Red Star, who earned an MFA degree in sculpture from UCLA, said she was initially unsure about the prospect of working within a two-dimensional form such as printmaking.

“As it got closer and to the date I got more and more nervous,” Red Star said. “But right away the first day I came up with two ideas, and I was really impressed.”

Working with several slides and photographs from Montana’s Crow Indian Reservation, where she lived until she was 18, Red Star completed approvals for four lithographic editions.

One edition, titled “The (HUD),” incorporates pictures of the reservation’s government housing. Another edition, a six-color lithograph titled “enit,” uses a slide image taken from the reservation during the early 1970s. It was one of several slides previously in her father’s possession that Red Star said she had long wished to incorporate into a new project.

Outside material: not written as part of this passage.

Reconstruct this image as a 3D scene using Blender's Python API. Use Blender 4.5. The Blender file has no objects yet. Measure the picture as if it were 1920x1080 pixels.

“(It’s a) car float that’s on this really funky 1970s station wagon with these two women that are looking away from the observer,” Red Star said. “And the background for it is a Mexican blanket or serape.”

Red Star’s other two lithographs, “Rez Car 1” and “Rez Car 2,” each feature a manipulated photographic image of a broken-down car that she humorously described as a kind of statue at the entrance to her hometown.

“This is like my dream audience, to be showing on a reservation,” Red Star said. “I guess the reason I’m excited to show here is because there’s that quality that all of the Native Americans here were put on the reservations, and the government has put in place some of the same laws that we’ve had to go through. And so we end up having these HUD houses and we end up being really, really poor, and not able to fix our cars when they’re broken down.

“But we’re also a very proud, proud people, and we do everything to kind of keep our culture there. So we’ll dress a 70’s station wagon in our regalia and things like that. So there’s always these really major culture clashes that I find really beautiful on any reservation, where you can see the native people trying to overcome colonization and conformity of non-Indians and dominant society.”

Red Star said she appreciated the comfortable atmosphere of Crow’s Shadow, partly for its location on the Umatilla reservation, and hopes work in the studio again.

“It’s jump started me again to be interested in making more work,” Red Star said. “I feel honored and I’d love to come back.”

Prints from each of Red Star’s editions will be available for sale as soon as they are printed. We also will upload digital images from each edition to the “prints” section of our Web site as soon as possible.

In the mean time, check out more photos of Red Star’s visit on our facebook.com page.

Red Star’s was the third of eight printmaking residencies being funded through a grant from the Administration for Native Americans.